Corumbá
"Walk ten minutes in any direction and you're either in Bolivia or in 1890. Sometimes both."
You come to Corumbá by bus from Campo Grande — six hours through flat, increasingly waterlogged terrain — or you come by river, the slow way, on a boat that takes three days from Cáceres and arrives at a dock that looks as though it has not changed since the age of steam. I came the slow way. The Paraguay River carried us in brown silence through flooded forest where roseate spoonbills stood in the shallows like dropped carnations, and when Corumbá’s bluff finally appeared — white colonial buildings on red laterite rock above the wide water — I understood for the first time why the Portuguese decided to build a city here. The view alone would have justified it.
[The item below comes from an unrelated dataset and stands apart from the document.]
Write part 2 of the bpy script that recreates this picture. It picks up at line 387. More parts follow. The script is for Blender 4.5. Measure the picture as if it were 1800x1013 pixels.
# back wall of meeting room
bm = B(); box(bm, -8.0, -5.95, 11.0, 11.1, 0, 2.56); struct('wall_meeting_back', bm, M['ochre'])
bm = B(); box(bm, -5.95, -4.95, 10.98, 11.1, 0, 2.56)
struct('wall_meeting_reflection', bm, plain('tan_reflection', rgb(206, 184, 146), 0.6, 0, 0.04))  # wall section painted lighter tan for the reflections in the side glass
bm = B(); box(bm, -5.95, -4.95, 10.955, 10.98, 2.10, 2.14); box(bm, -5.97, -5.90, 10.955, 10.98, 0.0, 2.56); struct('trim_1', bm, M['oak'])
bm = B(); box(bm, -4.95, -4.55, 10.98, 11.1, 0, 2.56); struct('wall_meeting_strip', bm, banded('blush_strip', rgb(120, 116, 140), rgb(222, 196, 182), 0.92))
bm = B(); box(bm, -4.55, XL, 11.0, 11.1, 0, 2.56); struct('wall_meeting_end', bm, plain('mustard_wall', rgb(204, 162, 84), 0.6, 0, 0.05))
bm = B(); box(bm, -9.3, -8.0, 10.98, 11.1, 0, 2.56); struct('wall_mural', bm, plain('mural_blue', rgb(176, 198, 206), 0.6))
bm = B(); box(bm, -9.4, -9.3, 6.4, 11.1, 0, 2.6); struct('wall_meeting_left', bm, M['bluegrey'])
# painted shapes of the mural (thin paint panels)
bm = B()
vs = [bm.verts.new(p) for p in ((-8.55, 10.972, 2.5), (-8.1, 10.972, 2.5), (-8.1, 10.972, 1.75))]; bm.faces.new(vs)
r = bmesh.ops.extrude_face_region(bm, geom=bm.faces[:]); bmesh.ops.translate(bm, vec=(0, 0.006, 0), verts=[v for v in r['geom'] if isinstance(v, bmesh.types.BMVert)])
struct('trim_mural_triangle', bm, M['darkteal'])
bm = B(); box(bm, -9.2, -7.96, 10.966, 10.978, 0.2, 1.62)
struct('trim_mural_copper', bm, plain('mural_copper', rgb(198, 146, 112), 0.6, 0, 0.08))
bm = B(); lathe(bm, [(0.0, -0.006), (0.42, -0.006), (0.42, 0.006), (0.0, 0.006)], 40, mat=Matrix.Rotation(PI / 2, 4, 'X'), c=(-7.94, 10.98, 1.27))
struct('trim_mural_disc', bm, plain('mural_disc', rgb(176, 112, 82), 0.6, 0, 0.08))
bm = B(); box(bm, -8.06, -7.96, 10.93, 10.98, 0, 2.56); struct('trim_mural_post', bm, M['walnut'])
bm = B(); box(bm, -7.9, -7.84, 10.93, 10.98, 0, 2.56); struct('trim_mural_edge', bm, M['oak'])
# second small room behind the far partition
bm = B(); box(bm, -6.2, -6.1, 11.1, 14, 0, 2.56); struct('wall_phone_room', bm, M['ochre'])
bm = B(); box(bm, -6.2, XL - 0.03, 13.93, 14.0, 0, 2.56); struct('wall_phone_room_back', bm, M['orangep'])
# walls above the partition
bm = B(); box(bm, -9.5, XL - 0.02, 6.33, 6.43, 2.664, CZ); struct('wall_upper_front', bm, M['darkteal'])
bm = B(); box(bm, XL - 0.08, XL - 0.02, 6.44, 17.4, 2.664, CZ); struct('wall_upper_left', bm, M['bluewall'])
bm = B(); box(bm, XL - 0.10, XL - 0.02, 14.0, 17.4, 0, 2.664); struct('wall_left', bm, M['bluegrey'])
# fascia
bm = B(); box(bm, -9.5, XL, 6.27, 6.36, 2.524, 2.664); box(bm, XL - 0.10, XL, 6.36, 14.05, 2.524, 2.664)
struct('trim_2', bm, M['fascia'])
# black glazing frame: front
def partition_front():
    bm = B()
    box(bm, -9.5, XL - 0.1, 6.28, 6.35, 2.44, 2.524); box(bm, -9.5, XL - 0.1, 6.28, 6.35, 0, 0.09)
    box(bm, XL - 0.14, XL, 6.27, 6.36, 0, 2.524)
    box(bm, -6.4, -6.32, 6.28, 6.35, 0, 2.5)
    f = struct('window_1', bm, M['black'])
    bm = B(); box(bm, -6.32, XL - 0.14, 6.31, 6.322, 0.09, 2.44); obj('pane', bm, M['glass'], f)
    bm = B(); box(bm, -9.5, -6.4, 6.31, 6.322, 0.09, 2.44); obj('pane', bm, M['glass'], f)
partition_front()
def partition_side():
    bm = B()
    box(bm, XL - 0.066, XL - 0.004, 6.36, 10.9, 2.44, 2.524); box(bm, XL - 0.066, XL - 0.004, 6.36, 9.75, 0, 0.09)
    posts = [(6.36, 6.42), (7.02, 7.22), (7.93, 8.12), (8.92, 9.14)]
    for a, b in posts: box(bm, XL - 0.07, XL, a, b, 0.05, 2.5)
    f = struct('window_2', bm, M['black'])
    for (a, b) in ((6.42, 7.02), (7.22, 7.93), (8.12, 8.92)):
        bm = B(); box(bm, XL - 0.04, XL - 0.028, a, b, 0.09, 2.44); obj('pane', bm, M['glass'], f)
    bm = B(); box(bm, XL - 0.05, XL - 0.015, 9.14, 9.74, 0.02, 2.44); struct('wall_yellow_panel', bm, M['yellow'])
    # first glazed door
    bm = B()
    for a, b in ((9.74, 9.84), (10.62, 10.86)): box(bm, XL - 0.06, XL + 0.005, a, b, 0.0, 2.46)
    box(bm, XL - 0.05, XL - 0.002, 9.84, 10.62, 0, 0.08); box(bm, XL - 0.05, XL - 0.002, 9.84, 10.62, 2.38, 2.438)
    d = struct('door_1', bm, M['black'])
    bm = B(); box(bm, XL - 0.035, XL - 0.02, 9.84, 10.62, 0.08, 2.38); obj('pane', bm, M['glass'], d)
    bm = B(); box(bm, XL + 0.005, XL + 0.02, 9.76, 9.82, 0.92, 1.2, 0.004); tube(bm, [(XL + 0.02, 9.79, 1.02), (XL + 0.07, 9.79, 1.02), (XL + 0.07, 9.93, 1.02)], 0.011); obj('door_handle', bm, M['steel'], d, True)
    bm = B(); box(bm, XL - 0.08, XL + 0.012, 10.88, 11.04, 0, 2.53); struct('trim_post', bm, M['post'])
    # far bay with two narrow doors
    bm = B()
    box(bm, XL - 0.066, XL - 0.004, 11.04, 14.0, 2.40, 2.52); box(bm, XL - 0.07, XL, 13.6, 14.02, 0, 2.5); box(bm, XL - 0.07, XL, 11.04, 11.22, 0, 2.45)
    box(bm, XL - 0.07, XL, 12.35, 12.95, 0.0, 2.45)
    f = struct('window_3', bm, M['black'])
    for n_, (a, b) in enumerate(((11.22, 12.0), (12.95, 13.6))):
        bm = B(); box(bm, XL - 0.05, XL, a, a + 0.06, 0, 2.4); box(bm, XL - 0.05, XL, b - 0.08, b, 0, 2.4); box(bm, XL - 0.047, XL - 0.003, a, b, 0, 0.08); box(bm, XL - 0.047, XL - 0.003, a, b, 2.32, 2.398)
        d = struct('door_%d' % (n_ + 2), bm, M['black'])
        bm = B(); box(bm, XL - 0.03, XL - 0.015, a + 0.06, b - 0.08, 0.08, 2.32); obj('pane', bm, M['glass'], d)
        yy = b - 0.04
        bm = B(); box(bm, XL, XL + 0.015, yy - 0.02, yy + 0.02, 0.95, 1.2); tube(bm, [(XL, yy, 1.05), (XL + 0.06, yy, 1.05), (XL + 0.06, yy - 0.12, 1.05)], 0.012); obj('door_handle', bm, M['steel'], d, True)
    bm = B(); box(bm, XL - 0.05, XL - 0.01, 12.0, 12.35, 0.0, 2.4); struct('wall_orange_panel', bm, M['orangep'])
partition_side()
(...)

Corumbá calls itself the Capital do Pantanal, and the claim is not entirely marketing. The city predates the modern notion of ecotourism by centuries — it was founded in 1778, was briefly the largest city in Mato Grosso do Sul, and played a central role in the Paraguayan War. Its old center is a tangle of colonial-era streets where faded pink and yellow and blue facades hold up at interesting angles, the paint peeling in long strips that reveal earlier colors beneath, like geological strata. The waterfront, the Porto Geral, is where the city’s working life happens: fishing boats unload dourado and pintado before dawn, the fish market fills and empties by nine in the morning, and by mid-afternoon the quay is given over to children jumping into the river.
The border with Bolivia is a fifteen-minute walk from the center of town. You cross on foot through a gate, and the change is immediate in a way that border crossings rarely are — the language shifts, the currency shifts, the architecture shifts, the food shifts. I walked into Puerto Quijarro, Bolivia, bought a bowl of sopa de maní from a woman cooking on the street, and walked back. The soup was good. The whole operation took forty-five minutes and cost almost nothing. I spent the rest of the afternoon drinking tereré — cold maté, the Pantanal’s favoured caffeine delivery system — on the terrace of a bar overlooking the river with two local fishermen who were debating the relative merits of different hooks with the seriousness of theologians.
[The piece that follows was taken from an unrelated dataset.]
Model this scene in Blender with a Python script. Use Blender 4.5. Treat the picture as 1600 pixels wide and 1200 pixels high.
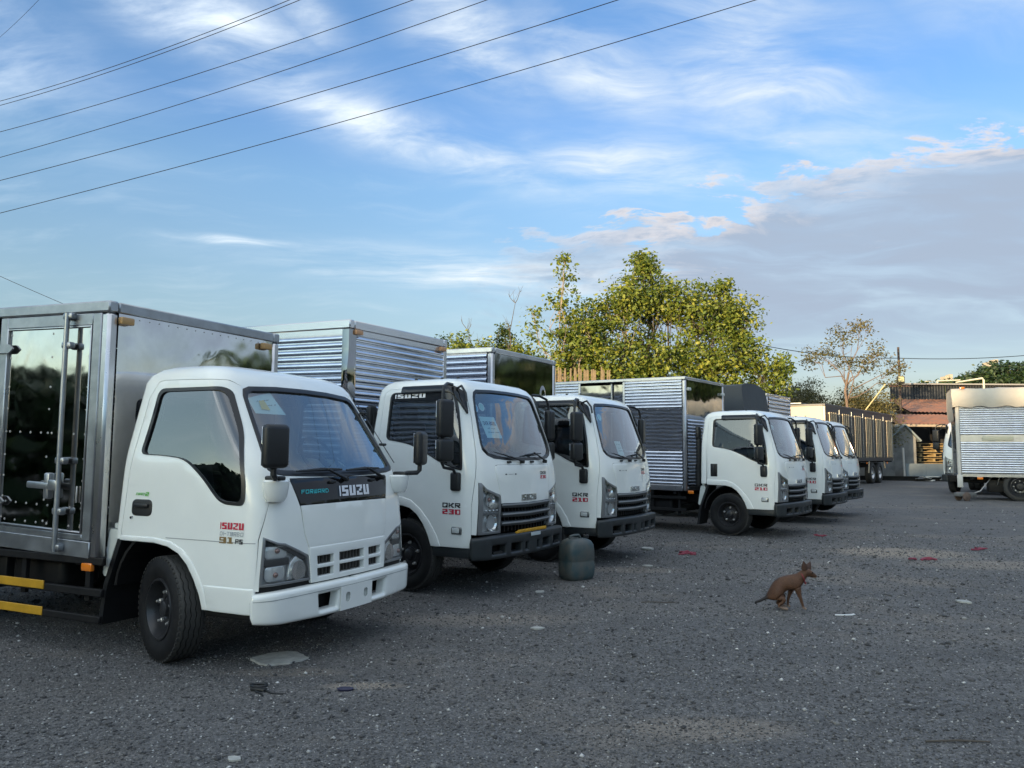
import bpy, bmesh, math, random
import numpy as np
from math import sin, cos, pi, radians, sqrt, atan2
from mathutils import Vector, Matrix
from mathutils.geometry import delaunay_2d_cdt

for _o in list(bpy.data.objects):
    bpy.data.objects.remove(_o)
SC = bpy.context.scene
COL = SC.collection
random.seed(7)
RNG = np.random.default_rng(11)

# ------------------------------------------------------------------ camera
_cd = bpy.data.cameras.new('camera')
CAM = bpy.data.objects.new('camera', _cd)
COL.objects.link(CAM)
_cd.sensor_width = 36.0
_cd.lens = 36.0 * 1211.4 / 1600.0
_cd.clip_start = 0.05
_cd.clip_end = 3000.0
CAM.matrix_world = (Matrix.Translation((0, 0, 1.414)) @ Matrix.Rotation(radians(90 + 5.06), 4, 'X')
                    @ Matrix.Rotation(radians(0.39), 4, 'Z'))
SC.camera = CAM

# ------------------------------------------------------------------ light and exposure
SUN_EL, SUN_B = 5.0, 38.0          # low evening sun behind the camera, to its left
SKY_STRENGTH = 0.15
EXPOSURE = 1.12
SC.view_settings.view_transform = 'Standard'
SC.view_settings.look = 'None'
SC.view_settings.exposure = EXPOSURE
SC.view_settings.gamma = 1.0
SC.view_settings.use_curve_mapping = False

_sl = bpy.data.lights.new('sun', 'SUN')
SUN = bpy.data.objects.new('sun', _sl)
COL.objects.link(SUN)
_sl.energy = 4.6
_sl.angle = radians(0.5)
_sl.color = (1.0, 0.74, 0.43)
_sd = Vector((-sin(radians(SUN_B)) * cos(radians(SUN_EL)), -cos(radians(SUN_B)) * cos(radians(SUN_EL)), sin(radians(SUN_EL))))
SUN.rotation_euler = _sd.to_track_quat('Z', 'Y').to_euler()

W = bpy.data.worlds.new('World')
SC.world = W
W.use_nodes = True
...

Corumbá’s Carnival is legendary in Brazil — not for its size but for its originality. The city has its own tradition, the Cordão do Peixe Dourado, a river-themed carnival procession that predates the Rio-style parades by decades. The fish is the symbol, the river is the stage, and in February the whole city spills into the streets with a spontaneity that bigger carnivals have long since lost to choreography. But honestly, Corumbá doesn’t need its Carnival to be worth the detour. It just needs its river, its colonial light, and its fish market at half past six in the morning.
When to go: June through October for dry season, comfortable temperatures, and easy Pantanal access by road. February for Carnival — book accommodation months in advance. The wet season (December to April) floods the lower city and the surrounding roads, but the Paraguay River becomes even more spectacular, swollen and wide, with extraordinary birdlife.